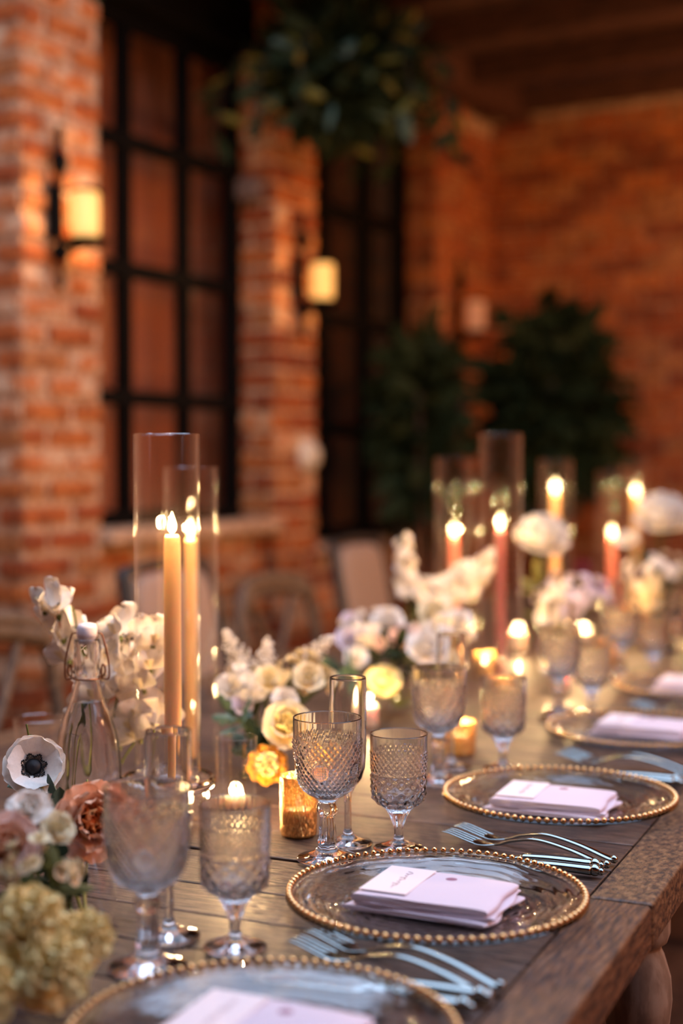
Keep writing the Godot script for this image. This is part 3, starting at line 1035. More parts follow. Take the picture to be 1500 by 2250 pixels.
func votive(label: String, tea: String, at: Vector3, r: float, h: float, m: String, fill: String, flame_y: float, energy := 0.05) -> void:
	var v := thing("votive_holder", label, "candle holder", at, 0.0, "votive holders along the table centre")
	var geo := Geo.new().lathe(v2([0.0, 0.0, r * 0.9, 0.0, r * 0.96, 0.003, r, h, r - 0.001, h + 0.001, r - 0.002, h, r * 0.93 - 0.002, 0.005, 0.0, 0.005]), 40, (func(a, y, rr, kk): return (0.0008 * sin(a * 14.0 + y * 200.0) if m == "mercury_glass" and rr > 0.01 else 0.0)))
	part("glass_body", geo.mesh(), M[m], v)
	var w := r * 0.72
	var c := thing("tealight", "lit tealight " + tea, "candle", at + Vector3(0, 0.0055, 0), 0.0, "lit tealights in the votive holders")
	part("wax", Geo.new().lathe(v2([0.0, 0.0, w, 0.0, w, flame_y - 0.002, w * 0.9, flame_y, 0.0, flame_y - 0.001]), 28).mesh(), M[fill], c)
	flame(c, Vector3(0, flame_y - 0.002, 0), 0.021, energy)


func candles() -> void:
	var y := T + 0.0006
	hurricane(1, "tall clear glass hurricane on a glass stand, nearest the camera", "thick peach taper candle burning in the nearest hurricane", Vector3(-0.468, y, -0.200), 0.482, 0.0455, 0.344, 0.0120, "wax_peach", 0.031, true)
	hurricane(2, "tall clear hurricane half hidden behind the nearest one", "peach taper candle partly hidden behind the nearest candle", Vector3(-0.664, y, -0.603), 0.492, 0.046, 0.372, 0.0105, "wax_peach", 0.034, false)
	hurricane(3, "tallest clear hurricane in the middle of the table, holding a mauve candle", "slim mauve taper candle in the tallest middle hurricane", Vector3(-0.378, y, -1.42), 0.560, 0.046, 0.355, 0.0115, "wax_mauve", 0.036, false)
	hurricane(4, "clear hurricane left of the tallest middle one, before the dark window", "coral taper candle left of the tallest middle hurricane", Vector3(-0.585, y, -1.711), 0.509, 0.046, 0.320, 0.0115, "wax_rose", 0.036, false)
	hurricane(5, "clear hurricane behind the large white peony", "pale taper candle burning behind the large white peony", Vector3(-0.492, y, -2.267), 0.504, 0.046, 0.415, 0.0125, "wax_peach", 0.036, false)
	hurricane(6, "clear hurricane between the two white peonies", "coral taper candle burning between the two white peonies", Vector3(-0.410, y, -2.577), 0.471, 0.046, 0.280, 0.0120, "wax_rose", 0.036, false)
	hurricane(7, "farthest clear hurricane, above the right-hand peony", "pale taper candle in the farthest hurricane", Vector3(-0.500, y, -3.304), 0.505, 0.046, 0.385, 0.0125, "wax_peach", 0.036, false)
	votive("tall clear cylinder votive right of the nearest hurricane", "at the bottom of the tall clear cylinder votive", Vector3(-0.400, y, -0.272), 0.0295, 0.114, "clear_glass", "wax_white", 0.014, 0.06)
	votive("gold mercury glass votive behind the sharp goblet", "in the gold votive behind the sharp goblet", Vector3(-0.280, y, -0.225), 0.0255, 0.080, "mercury_glass", "wax_white", 0.030, 0.06)
	votive("small glowing votive between the third place's goblet and wine glass", "in the votive between the third place's goblet and wine glass", Vector3(-0.255, y, -0.811), 0.027, 0.056, "mercury_glass", "wax_white", 0.026, 0.06)
	votive("clear votive glowing behind the second place's flute", "showing just above the second place's flute and wine glass", Vector3(-0.490, y, -0.955), 0.028, 0.060, "clear_glass", "wax_white", 0.040)
	votive("gold votive left of the third place's wine glass, by the mauve candle", "by the foot of the mauve candle", Vector3(-0.480, y, -1.640), 0.028, 0.055, "mercury_glass", "wax_white", 0.032)
	votive("far clear votive beneath the white peony, left one", "left of the pair beneath the large white peony", Vector3(-0.540, y, -2.085), 0.028, 0.070, "clear_glass", "wax_white", 0.050)
	votive("far clear votive beneath the white peony, right one", "right of the pair beneath the large white peony", Vector3(-0.360, y, -2.05), 0.028, 0.085, "clear_glass", "wax_white", 0.065)
	votive("gold votive behind the fifth place's glasses", "behind the glasses of the fifth place", Vector3(-0.270, y, -1.95), 0.028, 0.060, "mercury_glass", "wax_white", 0.035)
	votive("small gold votive left of the fourth place's goblet", "left of the fourth place's goblet", Vector3(-0.30, y, -1.20), 0.026, 0.055, "mercury_glass", "wax_white", 0.032)
	votive("small clear votive right of the mauve candle's foot", "right of the mauve candle's foot", Vector3(-0.265, y, -1.50), 0.026, 0.060, "clear_glass", "wax_white", 0.035)
	votive("small clear votive behind the sixth place's glasses", "behind the sixth place's glasses", Vector3(-0.25, y, -2.62), 0.027, 0.070, "clear_glass", "wax_white", 0.045)
	votive("gold votive before the right-hand peony", "in the votive before the right-hand peony", Vector3(-0.30, y, -2.42), 0.028, 0.075, "mercury_glass", "wax_white", 0.045)


# ==================================================================== bottle
func bottle() -> void:
	var b := thing("swing_top_bottle", "clear swing-top bottle of water with a white stopper, at the left", "bottle", Vector3(-0.566, T + 0.0006, -0.150))
	var outer := finer(v2([0.0, 0.003, 0.030, 0.0, 0.041, 0.001, 0.0445, 0.006, 0.0455, 0.02, 0.0455, 0.07, 0.0445, 0.095, 0.0405, 0.125, 0.032, 0.152, 0.022, 0.178, 0.0165, 0.200, 0.0158, 0.206, 0.0185, 0.209, 0.0195, 0.214, 0.0172, 0.2185, 0.0172, 0.226, 0.0185, 0.2315, 0.0188, 0.244, 0.0178, 0.256]), 3, 0.02, 0.2)
	var inner := v2([0.0165, 0.2585, 0.0140, 0.2585, 0.0125, 0.256, 0.0120, 0.21, 0.0130, 0.200, 0.0185, 0.178, 0.0285, 0.152, 0.0370, 0.125, 0.0412, 0.095, 0.0424, 0.07, 0.0424, 0.02, 0.0405, 0.0085, 0.028, 0.006, 0.0, 0.0085])
	var cut := outer.size()
	part("glass_body", Geo.new().lathe(outer + inner, 72, func(a, y, r, k): return (0.0008 * cos(a * 9.0) * smoothstep(0.03, 0.06, y) * (1.0 - smoothstep(0.13, 0.16, y)) + (0.0004 * sin(a * 7.0 + y * 900.0) if y > 0.205 else 0.0)) if k < cut and r > 0.001 else 0.0).mesh(), M["crystal"], b)
	part("water", Geo.new().lathe(v2([0.0, 0.0092, 0.028, 0.0068, 0.0398, 0.0093, 0.0418, 0.0205, 0.0418, 0.07, 0.0406, 0.095, 0.0364, 0.125, 0.0279, 0.152, 0.0200, 0.172, 0.0194, 0.1725, 0.0, 0.1722]), 64).mesh(), M["water"], b)
	part("stopper", Geo.new().lathe(v2([0.0, 0.252, 0.0108, 0.252, 0.0115, 0.2595, 0.0135, 0.261, 0.0145, 0.266, 0.0140, 0.274, 0.0115, 0.279, 0.005, 0.2805, 0.0, 0.2805]), 28).mesh(), M["porcelain"], b)
	var wr := Geo.new()
	var ring := []
	for k in 24:
		var a := TAU * k / 24.0
		ring.append(Vector3(cos(a) * 0.0200, 0.2045, sin(a) * 0.0200))
	wr.tube(ring, 0.0013, 6, true)
	var bx := Basis(Vector3.UP, deg_to_rad(24))
	for s in [-1, 1]:
		wr.tube(curve([bx * Vector3(s * 0.0200, 0.2045, 0), bx * Vector3(s * 0.029, 0.2035, 0), bx * Vector3(s * 0.0305, 0.215, 0.001), bx * Vector3(s * 0.029, 0.232, 0.002), bx * Vector3(s * 0.0215, 0.262, 0.001), bx * Vector3(s * 0.0165, 0.2665, 0), bx * Vector3(s * 0.012, 0.2665, 0)], 28), 0.0013, 6)
		wr.tube(curve([bx * Vector3(s * 0.0200, 0.2045, 0.004), bx * Vector3(s * 0.026, 0.214, 0.006), bx * Vector3(s * 0.0235, 0.224, 0.006), bx * Vector3(s * 0.0205, 0.219, 0.005), bx * Vector3(s * 0.0205, 0.207, 0.004)], 18), 0.0012, 6)
	part("wire_bail", wr.mesh(), M["copper_wire"], b)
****
Exercise prompt -
Please restate the material above line by line, exactly, beginning at its first line and ending with the line that contains "flame(c, Vector3(0, flame_y", without any pictures.

Output of the task -
Keep writing the Godot script for this image. This is part 3, starting at line 1035. More parts follow. Take the picture to be 1500 by 2250 pixels.
func votive(label: String, tea: String, at: Vector3, r: float, h: float, m: String, fill: String, flame_y: float, energy := 0.05) -> void:
	var v := thing("votive_holder", label, "candle holder", at, 0.0, "votive holders along the table centre")
	var geo := Geo.new().lathe(v2([0.0, 0.0, r * 0.9, 0.0, r * 0.96, 0.003, r, h, r - 0.001, h + 0.001, r - 0.002, h, r * 0.93 - 0.002, 0.005, 0.0, 0.005]), 40, (func(a, y, rr, kk): return (0.0008 * sin(a * 14.0 + y * 200.0) if m == "mercury_glass" and rr > 0.01 else 0.0)))
	part("glass_body", geo.mesh(), M[m], v)
	var w := r * 0.72
	var c := thing("tealight", "lit tealight " + tea, "candle", at + Vector3(0, 0.0055, 0), 0.0, "lit tealights in the votive holders")
	part("wax", Geo.new().lathe(v2([0.0, 0.0, w, 0.0, w, flame_y - 0.002, w * 0.9, flame_y, 0.0, flame_y - 0.001]), 28).mesh(), M[fill], c)
	flame(c, Vector3(0, flame_y - 0.002, 0), 0.021, energy)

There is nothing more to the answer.